Some contemporary scholarship offers a different perspective, with a focus on the psychology of war and violence in the play, as noted by Shakespeare scholar Jesse M. Lander, who concludes “The play begins and ends in violence, but there is no reason to anticipate an end to the violence.” Thomas Jefferson would not have found the violence antithetical to the pursuit of peace. The overthrow of a tyrant required the ultimate sacrifice, Jefferson asserted, when he wrote, “The blood of freedom must, from time to time, be refreshed with the blood of patriots.” A more modern rendition reads “Freedom is not free.” Or, as Macbeth’s nemesis Siward proclaimed through his tears in Act V, “Some must go off, and yet, by these, I see so great a day as this is cheaply bought.”

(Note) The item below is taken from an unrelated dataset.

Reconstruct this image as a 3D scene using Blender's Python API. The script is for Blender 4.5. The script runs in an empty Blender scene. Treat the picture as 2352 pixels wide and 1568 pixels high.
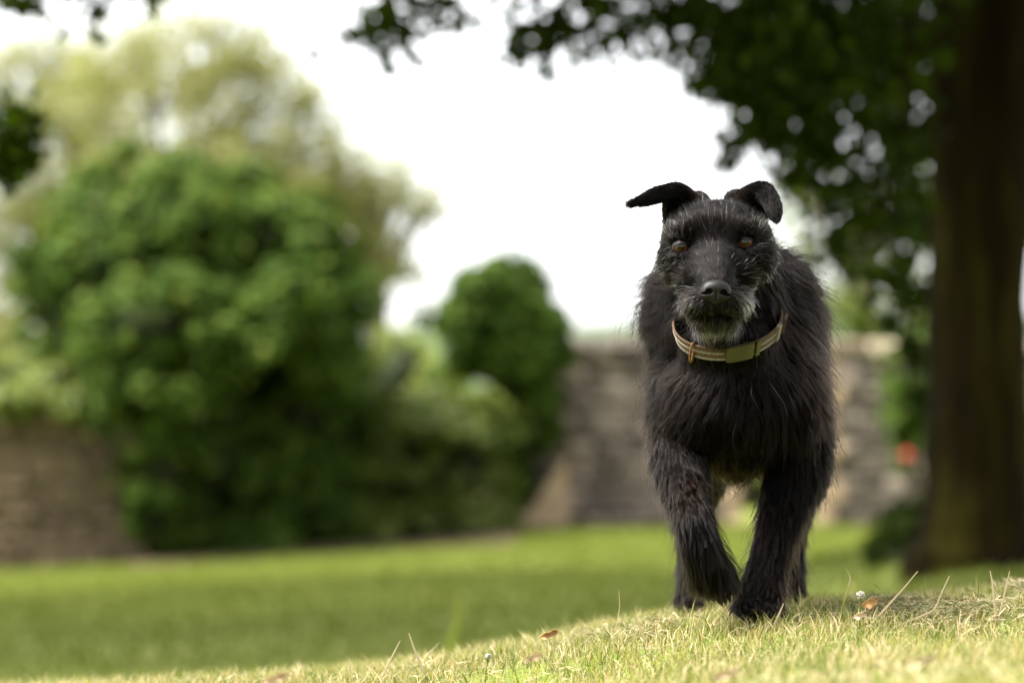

Shakespeare’s plays have long been understood to follow a consistent trajectory, in which ultimate good wins. Yet in Macbeth, as scholar Harry Jaffa notes,” Shakespeare presented the moral phenomena in such a way that those who respond to his art must, in some way or another, become better human beings.” Macbeth has elicited diverse personal and public responses for more than 500 years – Abraham Lincoln lauded it as his favorite among Shakespeare’s works, and much more recently, the German heavy metal band Rebellion created an entire Macbeth inspired album entitled, “Tragedy in Steel” complete with text included as lyrics. Macbeth remains a cultural phenomenon with the potential to speak to those who will take the time to listen. Macbeth invites and challenges us to think critically, act virtuously, and live with honor in our religious, domestic, and civic lives.